The bottom line is, as far as i can tell, that combo is over.
Guess that might be because of hit-freeze then. Try doing “whiffing far s.LK xx EX RBG~Super” or something with Zangief? Or “far s.HP xx Seismo~Super” with Viper?
It doesn’t work dude. We’ve tried all this stuff back when we were figuring out armor cancels. Tried whiffing it, tried delaying the cancel to avoid impact freeze, tried renda-kara canceling, etc.
Doesn’t work. You get one kara-cancel and that’s it. In fact i might even be wrong about it working with Sagat’s F+LK, because that move actually has a minimum uncancelable startup. If you do F+LK, D, DF+HP in 3 frames, the uppercut still doesn’t come out until he’s taken the full step forward.
What was probably happening is closer to what error1 described, where the uppercut wasn’t even coming out. If i delay the kara-DP input until the last possible frame, the super stops coming out. And it doesn’t work with F+HK at all, which doesn’t have a minimum startup buffer like F+LK.
I see. Well, that IS weird, then. But Gief’s s.LK is only cancelable during the active frames, even when it whiffs, so shouldn’t that work too?
Oh i wasn’t aware Gief’s s.LK had that property too. Seems kind of useless, no? Guess it can keep you on the ground for instant 720, but i don’t even see people using that. Anyway same story, double-kara doesn’t work.
R.R.D.D.L4.L4.U.R.D.L456.U1. = whiff s.LK xx EX RGB
If it connects, you get super instead. Or if you take out the LK+MK+HK part, you get super as well.
Turns out i can only Focus Attack correctly about 99 times out of 100. The other 1% of the time, someone gets punched in the head while i’m trying to build meter and i have to restart the round. Kind of annoying.
Thinking about that led to a rather painful realization.

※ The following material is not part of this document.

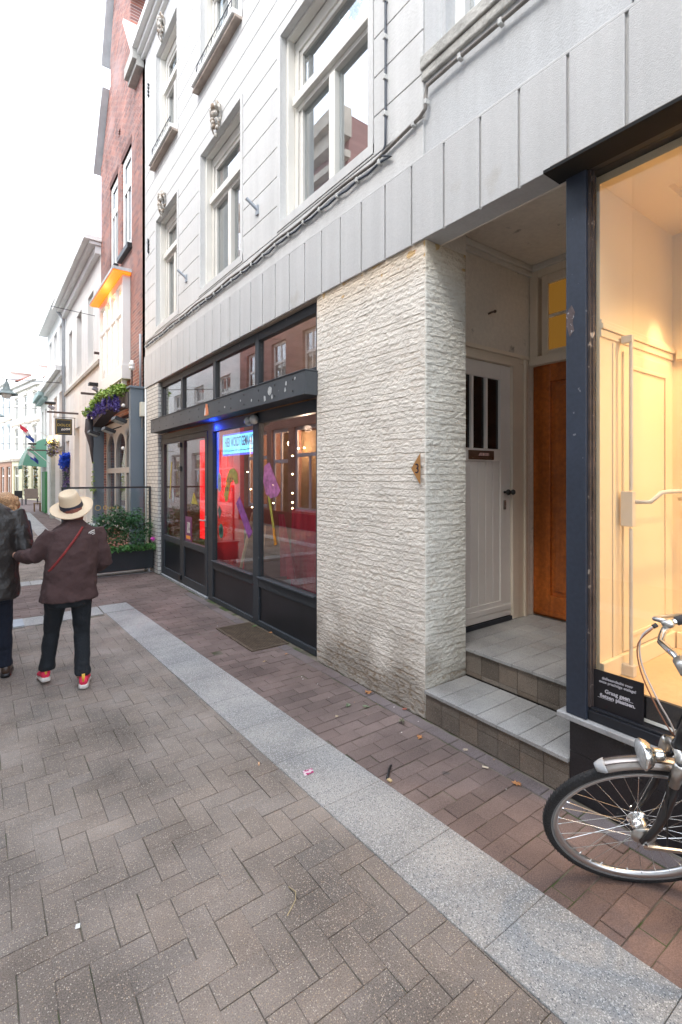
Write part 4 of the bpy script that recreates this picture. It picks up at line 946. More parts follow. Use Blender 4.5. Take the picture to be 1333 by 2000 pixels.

One of the things i’ve always loved about fighting games and hated about certain other genres (like MMORPGs or whatever) is that fighting games don’t make you do stupid shit like farm for gold.
But i realized i’ve been farming meter for combovids all this time, only because SF4 Training Mode doesn’t allow stage select.
Hurt my soul a little bit in that instant.